Compiling separate dom0 and domU kernels is considered to be the "old way" of doing things.  Ever since Xen 3 was released, a single kernel can be used for both dom0 and domU.

From:

I just wanted to add a precision about the command :

mv /lib/tls /lib/tls.disabled 

Xen team advise users to disable TLS (Thread Local Storage) because of performance issues. It's not absolutly needed.

See the Xen team explanation.

From:

If you're trying to compile Xen under a minimal Sarge net installation, 2 additional packages need to be installed prior to running "make world" : xlibs-dev libncurses5-dev Without these packages, the compile will fail near the end (very frustrating 30 minutes into the process).

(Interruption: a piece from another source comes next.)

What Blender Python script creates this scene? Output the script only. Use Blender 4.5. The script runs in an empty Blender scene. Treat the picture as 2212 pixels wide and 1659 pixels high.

Adding build-essential to the apt-get install statement at the top of the page couldn't hurt either for completeness. Other than this, an excellent howto.

From:

In my case it was mandatory that I install the build-essential package for "make world" to succeed. Thanks

 Additionally, I was getting kernel panics when the mem statement was present in the grub menu config. Removing it eliminated the kernel panic.

From:

gcc-3.3 installed but did not leave a link to gcc. 

ln -s /usr/bin/gcc-3.3 /usr/bin/gcc

ln -s /usr/bin/gccbug-3.3 /usr/bin/gccbug

 Fixed this and I could start step 4.1.